I have a fuse for this circuit, installed right at the battery (closest to the source is best), and it is sized at 1.25x the maximum current. So 50A x 1.25 yields 62.5A. I used a 60A fuse since they don't make a 62.5A as far as I am aware.
This piece of advice needs to be clarified. If you're fusing for a 50A circuit you use a 50A. Fuses are sized based on the current they will hold indefinitely. They will open at some current higher than their rating, which is going to be based on a time-current curve. So the higher above their holding current the faster it will open.
Let's use an example, the fairly common MRBF that Eaton/Bussman offer. If you used their 60A this is the time-current curve for it.
You'll see at 100% (60A) it approaches asymptotically to the point they don't even give a data point. In the data sheet they say it will hold 100% for
greater than 100 hours.
It will only start to reliably open at around 135% of rated value, which is their lowest data point. This will take no more than 900 seconds but could be less. They can't say for sure exactly so it's given as a maximum in the specs, although their chart indicates the range might be from 3 second to 2000 seconds.
Their next data point is 200% of rated value. A 60A MRBF will open at 120 amps in no more than 60 seconds. That's still pretty long, enough that you need to make sure your device or wire can handle it. Here again the chart indicates it could be as quick as 0.2 seconds. At 60 seconds you might need to think about insulation material depending on heating of the wire at 60 seconds. By that I mean you might want to use 125°C EPDM rather than 75°C PVC.
The next data point is 350%. Here they can say a bit more precisely that it will open between 0.1 min to 1 second max. That's 210 amps for a 60A MRBF. This is usually sufficient to prevent wire melting through insulation but is a lot of current from a device or load perspective.
The highest data point they give is 600%, where they state it will open in less than 0.2 seconds.
Now all that said, there are reasons you may have selected to derate, e.g. using 125% of the expected 50A circuit current. One is due to elevated ambient temperatures you find under the hood. Fuses are typically rated for an environment of 25°C but 40°C is pretty typically used for a baseline under hood or on the chassis. That's part of the underlying reason for the range of opening times, but Eaton doesn't give temperature derating guidance to my knowledge for MRBF but for other types 25% is IMO excessive for 40°C. Some require no adjustment at this temperature, some might be 5% or 10%.
When a fuse (or circuit breaker, which have similar trip characteristics) does give this it'll look like this. This being for an Eaton Series 22X ATC shaped circuit breaker. You have to potentially adjust over current protection in application that are exceptionally warmer or colder than what we know as normal ranges.
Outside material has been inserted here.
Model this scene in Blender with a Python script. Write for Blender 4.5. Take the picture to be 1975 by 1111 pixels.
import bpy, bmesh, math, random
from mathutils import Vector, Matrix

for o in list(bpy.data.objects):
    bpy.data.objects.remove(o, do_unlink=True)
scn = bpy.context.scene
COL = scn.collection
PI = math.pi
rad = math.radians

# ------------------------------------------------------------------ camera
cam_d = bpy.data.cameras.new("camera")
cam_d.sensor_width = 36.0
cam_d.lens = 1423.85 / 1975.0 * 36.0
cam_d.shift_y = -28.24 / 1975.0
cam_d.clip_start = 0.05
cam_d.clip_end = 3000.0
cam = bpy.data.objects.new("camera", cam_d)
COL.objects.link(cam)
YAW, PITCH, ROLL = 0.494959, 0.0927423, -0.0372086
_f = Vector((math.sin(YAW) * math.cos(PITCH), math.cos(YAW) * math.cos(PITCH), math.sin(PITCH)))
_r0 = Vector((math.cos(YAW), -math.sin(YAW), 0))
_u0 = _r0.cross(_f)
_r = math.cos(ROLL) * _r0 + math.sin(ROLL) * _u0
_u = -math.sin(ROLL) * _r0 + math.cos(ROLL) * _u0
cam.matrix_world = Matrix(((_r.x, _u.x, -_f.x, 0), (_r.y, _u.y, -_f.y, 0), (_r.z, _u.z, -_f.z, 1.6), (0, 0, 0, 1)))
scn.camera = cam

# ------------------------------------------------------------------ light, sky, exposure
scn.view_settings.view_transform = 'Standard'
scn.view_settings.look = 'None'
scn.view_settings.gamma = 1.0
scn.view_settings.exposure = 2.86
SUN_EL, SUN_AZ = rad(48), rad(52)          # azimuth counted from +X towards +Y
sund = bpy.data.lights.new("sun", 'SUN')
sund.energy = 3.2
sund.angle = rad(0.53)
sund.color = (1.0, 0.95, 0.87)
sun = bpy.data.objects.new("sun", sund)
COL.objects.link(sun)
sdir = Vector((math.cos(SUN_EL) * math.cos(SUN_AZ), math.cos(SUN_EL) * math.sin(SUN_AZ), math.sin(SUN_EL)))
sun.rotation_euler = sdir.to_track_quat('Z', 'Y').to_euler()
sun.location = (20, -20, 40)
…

It should be made clear that a fuse will operate over a very wide range, perhaps -40°C to +85°C, but what the designer needs to verify is what value to select to achieve the opening current desired. So a 60A in this example will open at +85°C but it might occur at 30 amps almost instanteously. Vice versa it will also open at -40°C but in that case it could be at 90A after an hour.
I don't mean to second guess your 125% value but you may need to explain why you chose this. Normally inrush may require it (but this is typically implicit in the fuse time-current, e.g. an exceptionally harsh 350% in-rush might last long enough to blow it) or complex current as you might find on abnormally inductive AC loads.
In some cases you may have to derate down in value, too (e.g. use a 40A in a 50A since a fuse will only open with real current, not complex). You may see in your example going down 25% to get the fuse opening to nearly immediate at 50A but using a 40A (or nearest) to achieve that.
I have a Victron 18A DC-DC and don't find that either of those cases are severe enough to justify a 25% derating but that's only a sample of one example. Not all DC-DC chargers, or indeed any 12V load or device, necessarily implements in-rush protection and could see large turn on current if they have a lot of capacitance or inductance that may require balancing ratings between sufficient protection while avoiding nuisance tripping (e.g. the fuse blows randomly when you power up).
The main thing I would note, though, is you shouldn't be using the DC-DC rating to size fuses. You would use the wire branch size. If you're using 8 AWG wire then you fuse for that regardless of the load you hang on it. So your first design choice is to pick a wire size you need based on load current. Then you pick the source-side fuse size for that wire. You can use a smaller value if you wish, but the fuse indicated for wire size is absolute maximum, of course subject to temperature adjustment if you find it necessary.
The device itself should have it's own fuses required for protecting it. You can put a 50A DC-DC on a 1/0 AWG feeder protected with a 120A fuses. That doesn't imply the DC-DC will see 120A. If the device does need external fuses on it's supply (or output potentially, too) then you should put those at the input of the device, not the source end of the branch. The manufacturer will probably suggest a specific brand, type and value.